This is, for me, a schizophrenic week.

From Palm Sunday to Easter, Holy Week offers a feast of solemn services.

There’s Tenebrae, when each of 15 candles set high on an altar stand is gradually extinguished, symbolizing Christ’s death. Each candle goes dark as a psalm is read. Finally, the congregation sits in silence in the dark. In silence, in the dark, the congregation rises and goes home.

On Holy Thursday, we wash each other’s feet. In my parish, better late than never, women can both wash and be washed, a moving exercise in humility. After Communion we sing “Pange Lingua Gloriosi” as we process from the upper church down the outside stairs, the choir chanting in Latin on either side of those stairs. We end up in the lower chapel where the chanting continues by candlelight and the praying continues late into the night.

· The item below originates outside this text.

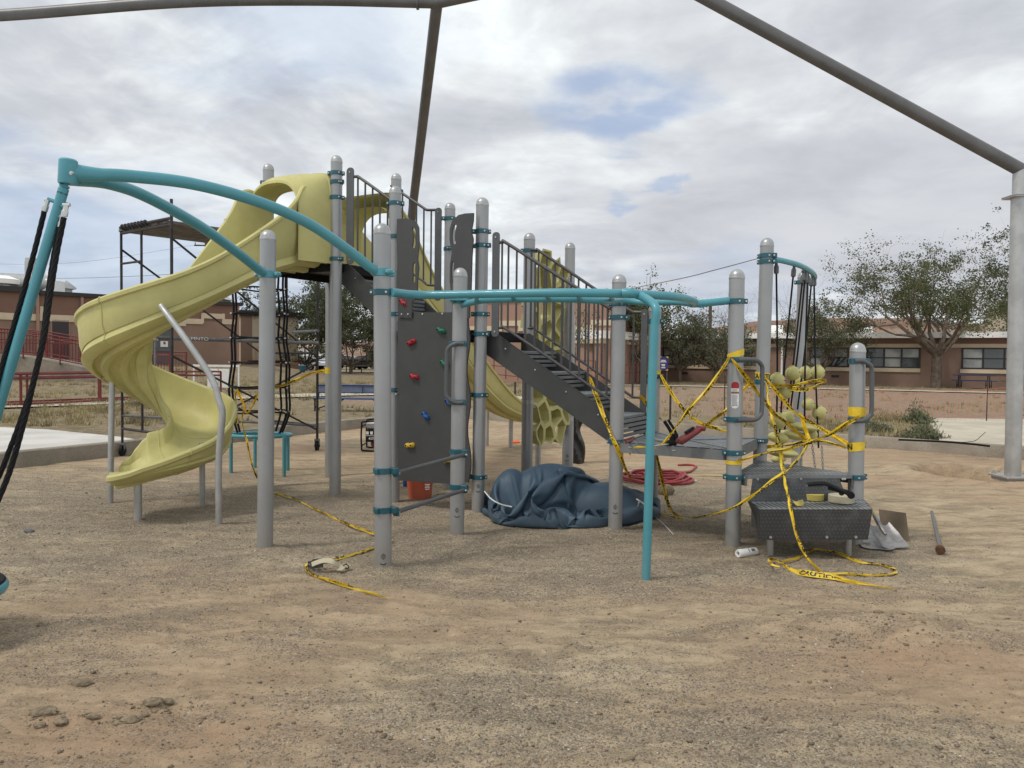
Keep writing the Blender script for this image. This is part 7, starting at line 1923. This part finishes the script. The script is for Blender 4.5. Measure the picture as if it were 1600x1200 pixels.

On Good Friday, there are Stations of the Cross services at noon and again at 3 p.m. Some parishes commemorate the Last Seven Words of Christ on the cross. At night comes the Passion of the Lord. We read the prophet Isaiah predicting the life and awful death of the Messiah. “Though he was harshly treated, he submitted and opened not his mouth; like a lamb led to the slaughter or a sheep before the shearers. He was silent.” Read or sung is “The Passion According to John.” It details Judas’ betrayal, Jesus’ arrest, how the petrified apostles scatter and Peter three times denies even knowing Jesus. We hear how the Romans beat and mocked him and dressed him in a “king’s” purple cloak, then stripped him and nailed him to the cross. We sing the haunting Negro Spiritual:

Were you there when they crucified my Lord?
Were you there when they crucified my Lord?
Sometimes it causes me to tremble.
Tremble.
Tremble.
Were you there when they crucified my Lord?

When I was young, we ate our tuna sandwiches and headed to say the Stations at 3 p.m. on Good Friday. We then skipped straight to new shoes and pocketbooks and egg hunts on Easter Sunday, no dwelling for days and nights on the horrors of Christ’s last hours. But when I was older, the Easter Triduum helped pull me back to the Church. It felt like a nightly retreat, a full-immersion plunge into the injustice and the brutality of it all; a reminder of the injustice and brutality that are all around us still. I remember bringing to Good Friday service my youngest baby, just two weeks old; sure she’d sleep in my arms right through an event that seemed too upsetting for my other young children. Wait until at least middle school for all this grimness and grief.

So why do I call this week “schizophrenic?”

Because at the same time I saturate myself in the raw beauty of this mourning, I really don’t want to think about Christ spat upon, helpless, tortured, no one to defend him before the Jewish council or the vicious Pontius Pilate. Just be with Christ in his suffering, his brokenness, they tell us in the Spiritual Exercises of St. Ignatius. I do my best.

But selfishly, I prefer Christ at the top of his game, when he’s not too broken to pay attention to what’s broken in me. I prefer him in Bethany with Martha and Mary, Martha complaining about working too hard and Mary sprawled at his feet, mesmerized. I prefer him astounding the woman at the well, a stranger, when he tells her all about her life. “You are right when you say you have no husband. The fact is, you have had five husbands, and the man you now have is not your husband.” I like it when he’s all-powerful: ordering Lazarus to come out of the tomb. And out Lazarus comes.

I used to wonder why Christ didn’t say anything or do anything — just one tiny miracle — to cause the Romans to hesitate, to reconsider. Now I realize that once he leaves the garden at Gethsemane, the miracles stop. He becomes more man than God, totally surrendered both to his captors and his father.

Now I realize that going through the wrenching passion story on Palm Sunday, and over and over in Holy Week, year after year, the same hymns, the same readings — helps me understand the man a little more, how lavishly he gave himself. It reminds me that the world has not changed because of his sacrifice.

But I can. I have my example. The passion mystery has helped me feel a more genuine joy on Easter morning before an altar overrun by lilies and pink azaleas. The death is over, and now comes the rising. We are people of the empty tomb, after all, and of the light that darkness has not overcome.